Objective:
Nothing but the lines from the line with "Write the bpy" to the line with "return Vector(((px-VX)*Y/F, Y, EYE-(py-VY)*Y/F))", both included, is to be repeated, and those exactly. Leave out the pictures.

━━ Excerpted data ━━

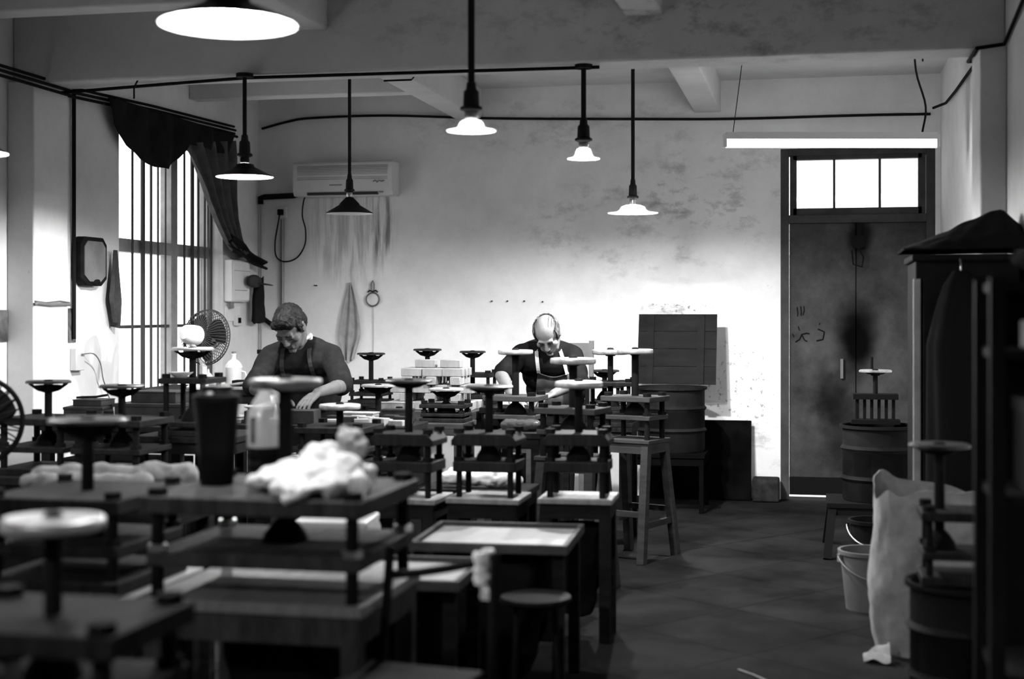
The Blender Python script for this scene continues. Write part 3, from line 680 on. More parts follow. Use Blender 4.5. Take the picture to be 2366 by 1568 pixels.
def press(label, x, y, zb, zw, w=.28, d=.3, h=.26, R=.1, rz=0.0, off=(0, 0), mid=.46, th=.04, post=.013, dark=False, wstyle=0, shaft=.017, chamfer=True, group='screw presses on the benches', top_m=None, base=True, nutm=None):
    """wooden frame press: base, sliding plate, head plate on four bolts, screw with a handwheel. zb base z, zw wheel z"""
    t = thing('screw_press', label, 'press', (x, y, zb), rz, group)
    M1 = top_m or M_woodx
    if base: MB().box((0, 0, th / 2), (w, d, th)).build('base_plate', M1, t, bevel=.004)
    zm = h * mid
    MB().box((0, 0, zm), (w * .96, d * .94, th * .85)).build('sliding_plate', M1, t, bevel=.004)
    if chamfer:
        M = Matrix.Rotation(PI / 2, 4, 'X')
        hw = w / 2
        MB().prism([(-hw, h - th), (hw, h - th), (hw, h - th * .55), (hw * .82, h), (-hw * .82, h), (-hw, h - th * .55)], -d / 2, d / 2, M=M).build('head_plate', M1, t, bevel=.003)
    else:
        MB().box((0, 0, h - th / 2), (w, d, th)).build('head_plate', M1, t, bevel=.004)
    for i in (-1, 1):
        for j in (-1, 1):
            px, py = i * (w / 2 - post * 2.2), j * (d / 2 - post * 2.2)
            p = MB().cyl((px, py, 0), (px, py, h + .012), post, seg=12).build('post', M_iron, t)
            MB().cyl((px, py, h), (px, py, h + .02), post * 1.7, seg=6).build('nut', M_iron, p, sharp=20)
            MB().cyl((px, py, zm + th * .42), (px, py, zm + th * .42 + .018), post * 1.7, seg=6).build('nut', nutm or M_iron, p, sharp=20)
    zr = zw - zb
    ox, oy = off
    MB().cyl((ox, oy, zm + th * .4), (ox, oy, zr), shaft, seg=16).build('screw', M_iron, t)
    MB().lathe([(shaft * 3.2, zm + th * .42), (shaft * 3.0, zm + th * .42 + .02), (shaft * 2.0, zm + th * .42 + .045), (shaft * 1.2, zm + th * .42 + .06)], (ox, oy, 0), 24).build('press_foot', M_iron, t)
    rim, hub, arms, web = make_wheel(R, style=wstyle)
    rm = rim.build('handwheel', (dark if isinstance(dark, bpy.types.Material) else M_wheel_dark) if dark else M_wheel, t, sharp=50); rm.location = (ox, oy, zr)
    hb = hub.build('hub', M_iron, rm)
    for a in arms: a.build('arm', M_iron, rm)
    web.build('web', M_iron, rm)
    return t

def bench(label, x, y, w, d, h, rz=0.0, top=.03, apron=.06, leg=.045, splay=0.0, rung=None, m=None, mt=None, group=None, cat='bench', name='work_bench', over=.01):
    t = thing(name, label, cat, (x, y, 0), rz, group)
    m = m or M_wood
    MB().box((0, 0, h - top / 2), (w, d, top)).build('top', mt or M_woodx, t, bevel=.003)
    if apron:
        a = MB(); z = h - top - apron / 2
        for s in (-1, 1):
            a.box((0, s * (d / 2 - .02), z), (w - .03, .022, apron)); a.box((s * (w / 2 - .02), 0, z), (.022, d - .03, apron))
        a.build('apron', m, t)
    feet = {}
    for i in (-1, 1):
        for j in (-1, 1):
            tx, ty = i * (w / 2 - leg / 2 - over), j * (d / 2 - leg / 2 - over)
            fx, fy = tx + i * splay * .25, ty + j * splay
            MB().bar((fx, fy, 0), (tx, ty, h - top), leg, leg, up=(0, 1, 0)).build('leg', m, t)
            feet[i, j] = (fx, fy, tx, ty)
    if rung:
        r = MB()
        def at(i, j, z):
            fx, fy, tx, ty = feet[i, j]; f = z / (h - top); return (fx + (tx - fx) * f, fy + (ty - fy) * f, z)
        for i in (-1, 1): r.bar(at(i, -1, rung), at(i, 1, rung), .022, .032)
        r.bar(at(-1, -1, rung + .06), at(1, -1, rung + .06), .022, .03); r.bar(at(-1, 1, rung + .06), at(1, 1, rung + .06), .022, .03)
        r.build('rungs', m, t)
    return t

# --- foreground row
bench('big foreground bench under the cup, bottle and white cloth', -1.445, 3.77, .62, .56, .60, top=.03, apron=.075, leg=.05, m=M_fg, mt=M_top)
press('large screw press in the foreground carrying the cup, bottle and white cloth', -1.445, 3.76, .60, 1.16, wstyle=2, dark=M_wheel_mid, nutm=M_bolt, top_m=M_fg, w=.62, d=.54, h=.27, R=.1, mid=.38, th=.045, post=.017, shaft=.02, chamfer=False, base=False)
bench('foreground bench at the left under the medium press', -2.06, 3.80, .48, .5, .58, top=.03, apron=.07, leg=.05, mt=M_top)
press('medium press left of the cup with a wide dark wheel', -2.06, 3.78, .58, 1.045, w=.42, d=.44, h=.265, R=.112, dark=True, mid=.45, th=.04, post=.015, chamfer=False, shaft=.018)
bench('nearest bench, at the bottom left corner of the photo', -1.50, 2.6, .5, .42, .5, top=.03, apron=.08, leg=.05)
press('nearest press, its bright wheel at the bottom left of the photo', -1.47, 2.56, .5, .942, wstyle=2, w=.44, d=.36, h=.265, R=.1, mid=.45, th=.045, post=.018, chamfer=False, shaft=.018)

# --- middle row, three small presses on three little benches
for lab, x, y, rz in (('left', -1.665, 5.79, -.03), ('middle', -1.335, 5.86, 0), ('right', -.965, 5.93, .03)):
    bench({'left': 'small bench carrying the leftmost of the three chair-like presses in the middle', 'middle': 'small bench carrying the press behind the empty upper tray', 'right': 'small bench at the aisle end of the row of three presses'}[lab], x, y - .03, .31, .27, .59, rz, top=.022, apron=.06, leg=.045, mt=M_top, group='small benches of the middle row')
    press({'left': 'leftmost of the three presses with sloping-shouldered heads in the middle row', 'middle': 'centre one of the three presses with sloping-shouldered heads in the middle row', 'right': 'right-hand press with sloping-shouldered head at the aisle end of the middle row'}[lab], x, y - .03, .59, {'left': 1.07, 'middle': 1.045, 'right': 1.055}[lab], w=.275, d=.22, h=.265, R=.1, rz=rz, mid=.48, th=.05, post=.013, dark=lab != 'right', base=False, wstyle=2 if lab == 'right' else 1)

# --- row by the aisle further back: presses on splay-legged stands
M_stand = mat('stand_wood', .035, .7, spec=.03, var=.35, scale=6, stretch=(1, 1, 4))
for x, y, rz, zw, R, lab, slab in ((-.97, 7.87, -.38, 1.14, .1, 'tall press at the end of the aisle row before the rusty drum', 'splay-legged stand standing free at the end of the aisle row'),
                             (-1.15, 6.86, -.2, 1.12, .112, 'press with a bright wheel in front of the bald man', 'splay-legged stand in front of the bald man'),
                             (-1.63, 7.78, -.12, 1.135, .098, 'press with a patchy bright wheel before the bald man\'s bare arm', 'splay-legged stand before the bald man\'s bare arm')):
    bench(slab, x, y, .31, .26, .66, rz, top=.02, apron=.055, leg=.042, splay=.1, rung=.2, m=M_stand, mt=M_stand, group='splay-legged press stands', name='press_stand', cat='stand')
    press(lab, x, y, .66, zw, w=.31, d=.24, h=.235, R=R, rz=rz, mid=.5, th=.03, post=.015, chamfer=False, wstyle=2, shaft=.02, top_m=M_stand, base=False)

# --- presses further back
bench('narrow bench behind the aisle row, right of the bald man', -1.19, 8.47, .3, .32, .68, top=.03, apron=.05, leg=.04)
press('press behind the aisle end press, its wheel overlapping that wheel', -1.19, 8.45, .68, 1.12, w=.3, d=.28, h=.265, R=.11, mid=.4, th=.025, post=.012, chamfer=False, wstyle=2)
bench('narrow bench against the far wall left of the rusty drum', -1.36, 9.5, .3, .32, .68, top=.03, apron=.05, leg=.04)
press('small dark-wheeled press close to the far wall right of the bald man', -1.37, 9.45, .68, .965, w=.26, d=.26, h=.2, R=.098, dark=True, mid=.4, th=.025, post=.012, chamfer=False)
bench('low table along the far wall behind the wooden blocks', -2.7, 9.62, 1.1, .36, .72, top=.03, apron=.05, leg=.045)
press('press by the far wall under the rag and hand mirror', -3.045, 9.58, .72, 1.065, w=.26, d=.26, h=.16, R=.1, mid=.4, th=.025, post=.011, chamfer=False, dark=True)
press('press by the far wall partly behind the block pile', -2.64, 9.6, .72, 1.095, w=.26, d=.26, h=.18, R=.1, mid=.4, th=.025, post=.011, chamfer=False, dark=True)
press('press by the far wall right of the block pile, on long legs', -2.33, 9.66, .72, 1.08, w=.32, d=.26, h=.215, R=.092, mid=.25, th=.028, post=.012, chamfer=False, dark=True)

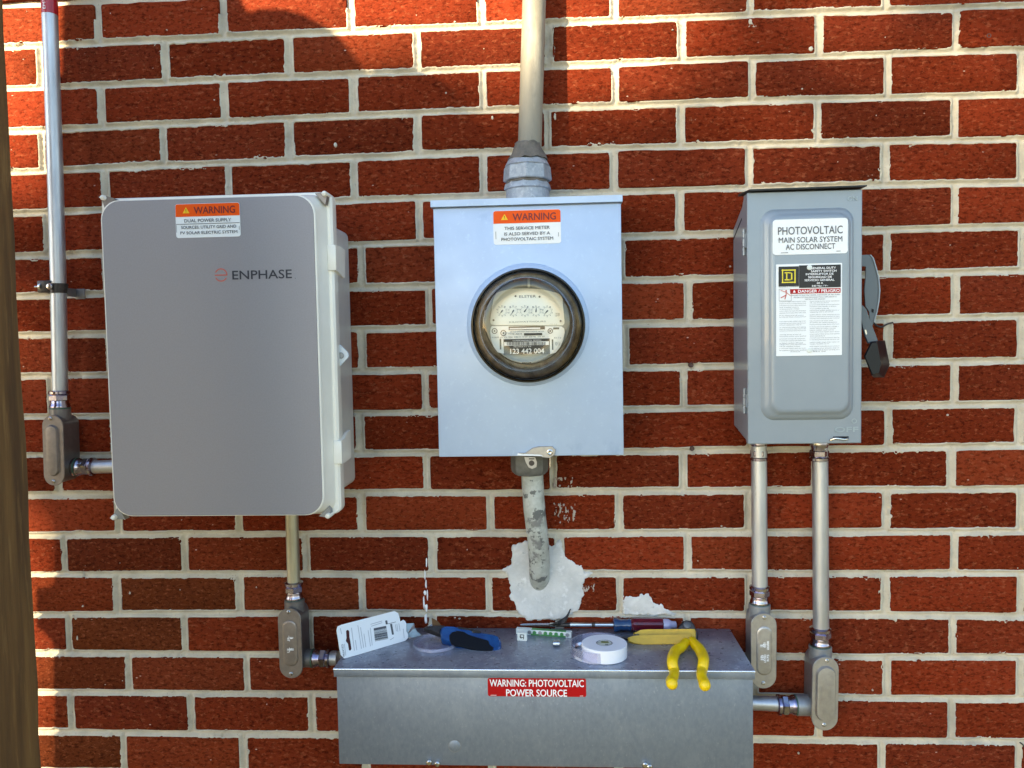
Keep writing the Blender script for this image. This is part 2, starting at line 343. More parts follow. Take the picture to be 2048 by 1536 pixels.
def height_mesh(name, x0, x1, z0, z1, step, fn, m, parent):
    xs = np.arange(x0, x1, step); zs = np.arange(z0, z1, step); X, Z = np.meshgrid(xs, zs, indexing='ij')
    H, keep = fn(X, Z); nx, nz = X.shape; idx = np.arange(nx * nz).reshape(nx, nz)
    q = keep[:-1, :-1] | keep[1:, :-1] | keep[:-1, 1:] | keep[1:, 1:]
    F = np.stack([idx[:-1, :-1][q], idx[1:, :-1][q], idx[1:, 1:][q], idx[:-1, 1:][q]], 1)
    V = np.stack([X.ravel(), -H.ravel(), Z.ravel()], 1); used = np.unique(F); rm = np.zeros(nx * nz, int); rm[used] = np.arange(len(used))
    return np_mesh(name, V[used], rm[F], m, parent)
# ================================================================ GROUND
g = G(); g.add([(-60, -120, 0), (60, -120, 0), (60, 60, 0), (-60, 60, 0)], [(0, 1, 2, 3)])
tag(build('lawn', g, M_GROUND, sharp=0), 'grassy ground at the foot of the brick wall', kind='structure')
# ================================================================ BRICK WALL
BR = [15, 102.5, 191, 280, 367, 456, 545, 635, 723, 809, 894, 978, 1063.6, 1147, 1232, 1314.5, 1398, 1482.6]
BL = [86.5, 171, 256, 338, 422, 507.5, 589, 668, 751, 832, 910, 990, 1070, 1149, 1229, 1307, 1385, 1465.5]
BM = {0: (771, 59), 1: (771, 145), 2: (771, 228), 3: (771, 312), 4: (771, 398), 5: (771, 487), 6: (804, 572.5), 7: (804, 656.5), 8: (804, 742),
      9: (804, 824.7), 10: (804, 906.7), 11: (804, 986), 14: (790, 1227)}
HEAD = {0: [195.8, 445, 700.8, 962, 1229, 1500, 1773], 1: [80, 330, 578.6, 834, 1097, 1365, 1637, 1913.6],
        2: [201.6, 448, 707, 966, 1230.5, 1503.5, 1776, 2045], 3: [85, 326, 579, 836, 1094, 1362, 1634, 1909],
        4: [210, 456, 708.7, 966.7, 1228, 1497, 1771, 2043], 5: [93, 838, 1094, 1359, 1908.5], 6: [213, 723.5, 1775, 2045],
        7: [108, 859, 1376, 1912], 8: [220, 723.5, 1249, 1777, 2043], 9: [99, 849, 1367, 1909.5], 10: [720, 1774.5, 2040],
        11: [116, 854, 1365, 1904], 12: [235, 478, 723.5, 981.5, 1238, 1498, 1772, 2042], 13: [129, 368, 612, 865, 1120, 1376, 1907],
        14: [233, 478.5, 725, 978, 1240, 1497, 1771, 2042], 15: [137, 370, 618, 1905], 16: [258, 494.5, 1775, 2040],
        17: [143, 382, 622.7, 1636, 1901.6], 18: [248, 487, 1764, 2037]}
PITCH = .2085; VP = .0677
bedc = []
for i in range(18):
    a = W(165, BL[i]); b = W(1908, BR[i]); pts = [a, b] + ([W(*BM[i])] if i in BM else [])
    bedc.append(np.polyfit([p.x for p in pts], [p.z for p in pts], 2 if len(pts) == 3 else 1))
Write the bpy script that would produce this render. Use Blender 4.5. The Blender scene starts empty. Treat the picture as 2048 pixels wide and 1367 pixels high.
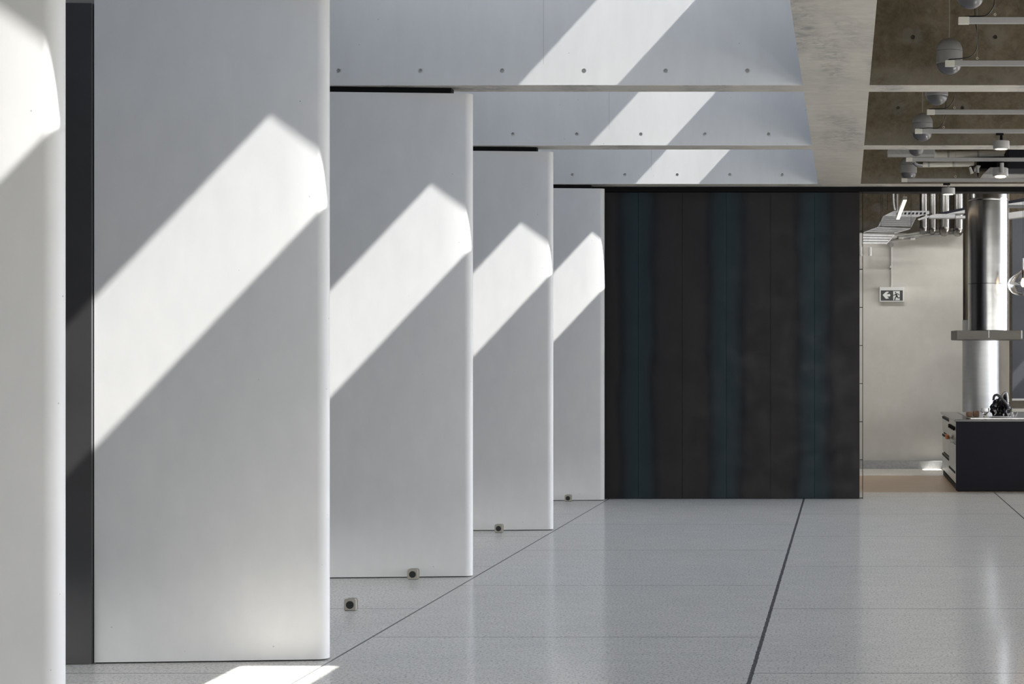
import bpy, bmesh, math, random
from mathutils import Vector, Matrix, noise
random.seed(7)
S = bpy.context.scene
C = S.collection
PI = math.pi

# ------------------------------------------------------------------ camera, sky, sun, exposure
F = 3413.33           # focal length in pixels of the 2048 px wide frame (60 mm on 36 mm)
VX, VY, EYE = 1690.0, 722.0, 1.6
cam_d = bpy.data.cameras.new('camera'); cam = bpy.data.objects.new('camera', cam_d); C.objects.link(cam)
cam.location = (0, 0, EYE); cam.rotation_euler = (PI/2, 0, 0)
cam_d.lens = 60; cam_d.sensor_width = 36; cam_d.sensor_fit = 'HORIZONTAL'
cam_d.shift_x = -(VX-1024)/2048; cam_d.shift_y = (VY-683.5)/2048
cam_d.clip_end = 300
S.camera = cam
def P(px, py, Y):      # point at depth Y that the photograph shows at px, py
    return Vector(((px-VX)*Y/F, Y, EYE-(py-VY)*Y/F))

HAZE, SIDE, ZENITH = (3.3, 3.25, 3.15, 1), (8.8, 9.2, 10.2, 1), (.245, .36, .58, 1)
w = bpy.data.worlds.new('world'); S.world = w; w.use_nodes = True
nt = w.node_tree; nt.nodes.clear()
wo = nt.nodes.new('ShaderNodeOutputWorld'); bg = nt.nodes.new('ShaderNodeBackground')
tc = nt.nodes.new('ShaderNodeTexCoord'); sep = nt.nodes.new('ShaderNodeSeparateXYZ'); rp = nt.nodes.new('ShaderNodeValToRGB')
ry = nt.nodes.new('ShaderNodeValToRGB'); mx = nt.nodes.new('ShaderNodeMix'); mx.data_type = 'RGBA'; mp = nt.nodes.new('ShaderNodeMapRange')
nt.links.new(tc.outputs['Generated'], sep.inputs[0])
# bright hazy band low in the sky behind the camera, blue sky elsewhere
nt.links.new(sep.outputs['Z'], rp.inputs[0]); nt.links.new(sep.outputs['Z'], ry.inputs[0])
rp.color_ramp.elements[0].position = .15; rp.color_ramp.elements[0].color = HAZE
rp.color_ramp.elements[1].position = .5; rp.color_ramp.elements[1].color = ZENITH
ry.color_ramp.elements[0].position = .2; ry.color_ramp.elements[0].color = SIDE
ry.color_ramp.elements[1].position = .42; ry.color_ramp.elements[1].color = ZENITH
mp.inputs['From Min'].default_value = .2; mp.inputs['From Max'].default_value = -.6
nt.links.new(sep.outputs['Y'], mp.inputs['Value'])
nt.links.new(mp.outputs[0], mx.inputs[0]); nt.links.new(ry.outputs[0], mx.inputs[6]); nt.links.new(rp.outputs[0], mx.inputs[7])
nt.links.new(mx.outputs[2], bg.inputs[0]); bg.inputs[1].default_value = 1.0
nt.links.new(bg.outputs[0], wo.inputs[0])

SLOPE = 1.085
SUN = Vector((-1/SLOPE, .106, -1))
sd = bpy.data.lights.new('sun', 'SUN'); sun = bpy.data.objects.new('sun', sd); C.objects.link(sun)
sun.location = (12, 4, 16)
sun.rotation_euler = SUN.to_track_quat('-Z', 'Y').to_euler()
sd.energy = 17; sd.angle = math.radians(.5); sd.color = (1, .975, .94)

vs = S.view_settings
vs.view_transform = 'Standard'; vs.look = 'None'; vs.exposure = 0.52; vs.gamma = 1; vs.use_curve_mapping = False
S.cycles.max_bounces = 10; S.cycles.diffuse_bounces = 6; S.cycles.glossy_bounces = 5
S.cycles.caustics_reflective = False; S.cycles.caustics_refractive = False
S.cycles.sample_clamp_indirect = 6
S.cycles.use_denoising = True

# added unseen area lights that brighten the kitchen, up behind the lintel
for lx, ly, lp in ((-1.2, 22.6, 24), (.8, 22.8, 26), (3.2, 22.6, 30)):
    ld = bpy.data.lights.new('kitchen_fill_light', 'AREA'); lo = bpy.data.objects.new('kitchen_fill_light', ld); C.objects.link(lo)
    ld.shape = 'RECTANGLE'; ld.size = 1.4; ld.size_y = .12; ld.energy = lp; ld.color = (1, .985, .965); lo.location = (lx, ly, 4.6)
    lo.rotation_euler = (math.radians(28), 0, 0)

# ------------------------------------------------------------------ materials
def lin(r, g=None, b=None):
    if g is None: g = b = r
    f = lambda v: ((v/255+.055)/1.055)**2.4 if v > 10 else v/255/12.92
    return (f(r), f(g), f(b), 1)
class NT:
    def __init__(s, name, rough=.6, metal=0, col=None):
        s.m = bpy.data.materials.new(name); s.m.use_nodes = True
        s.t = s.m.node_tree; s.t.nodes.clear()
        s.o = s.n('ShaderNodeOutputMaterial'); s.b = s.n('ShaderNodeBsdfPrincipled')
        s.l(s.b.outputs[0], s.o.inputs[0])
        s.b.inputs['Roughness'].default_value = rough; s.b.inputs['Metallic'].default_value = metal
        if col: s.b.inputs['Base Color'].default_value = col
    def n(s, t, **k):
        x = s.t.nodes.new(t)
        for a, v in k.items(): setattr(x, a, v)
        return x
    def l(s, a, b): s.t.links.new(a, b)
    def co(s, scale=(1, 1, 1)):
        t = s.n('ShaderNodeTexCoord'); m = s.n('ShaderNodeMapping'); m.inputs['Scale'].default_value = scale
        s.l(t.outputs['Object'], m.inputs[0]); return m.outputs[0]
    def noise(s, scale, detail=4, stretch=(1, 1, 1), rough=.55, dist=0):
        x = s.n('ShaderNodeTexNoise'); x.inputs['Scale'].default_value = scale; x.inputs['Detail'].default_value = detail
        x.inputs['Roughness'].default_value = rough; x.inputs['Distortion'].default_value = dist
        s.l(s.co(stretch), x.inputs['Vector']); return x.outputs['Fac']
    def ramp(s, fac, stops):
        r = s.n('ShaderNodeValToRGB'); e = r.color_ramp.elements
        while len(e) < len(stops): e.new(.5)
        for i, (p, c) in enumerate(stops): e[i].position = p; e[i].color = c
        s.l(fac, r.inputs[0]); return r.outputs[0]
    def mix(s, fac, a, b, bt='MIX'):
        x = s.n('ShaderNodeMix', data_type='RGBA', blend_type=bt)
        for v, i in ((fac, 0), (a, 6), (b, 7)):
            if hasattr(v, 'links'): s.l(v, x.inputs[i])
            else: x.inputs[i].default_value = v
        return x.outputs[2]
    def math(s, op, a, b=None, c=None):
        x = s.n('ShaderNodeMath', operation=op)
        for i, v in enumerate((a, b, c)):
            if v is None: continue
            if hasattr(v, 'links'): s.l(v, x.inputs[i])
            else: x.inputs[i].default_value = v
        return x.outputs[0]
    def xyz(s):
        t = s.n('ShaderNodeTexCoord'); q = s.n('ShaderNodeSeparateXYZ'); s.l(t.outputs['Object'], q.inputs[0]); return q.outputs
    def color(s, c): s.l(c, s.b.inputs['Base Color']); return s
    def roughness(s, c): s.l(c, s.b.inputs['Roughness']); return s
    def bump(s, h, strength=.2, dist=.002):
        b = s.n('ShaderNodeBump'); b.inputs['Strength'].default_value = strength; b.inputs['Distance'].default_value = dist
        s.l(h, b.inputs['Height']); s.l(b.outputs[0], s.b.inputs['Normal']); return s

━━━

Final result:
Write the bpy script that would produce this render. Use Blender 4.5. The Blender scene starts empty. Treat the picture as 2048 pixels wide and 1367 pixels high.
import bpy, bmesh, math, random
from mathutils import Vector, Matrix, noise
random.seed(7)
S = bpy.context.scene
C = S.collection
PI = math.pi

# ------------------------------------------------------------------ camera, sky, sun, exposure
F = 3413.33           # focal length in pixels of the 2048 px wide frame (60 mm on 36 mm)
VX, VY, EYE = 1690.0, 722.0, 1.6
cam_d = bpy.data.cameras.new('camera'); cam = bpy.data.objects.new('camera', cam_d); C.objects.link(cam)
cam.location = (0, 0, EYE); cam.rotation_euler = (PI/2, 0, 0)
cam_d.lens = 60; cam_d.sensor_width = 36; cam_d.sensor_fit = 'HORIZONTAL'
cam_d.shift_x = -(VX-1024)/2048; cam_d.shift_y = (VY-683.5)/2048
cam_d.clip_end = 300
S.camera = cam
def P(px, py, Y):      # point at depth Y that the photograph shows at px, py
    return Vector(((px-VX)*Y/F, Y, EYE-(py-VY)*Y/F))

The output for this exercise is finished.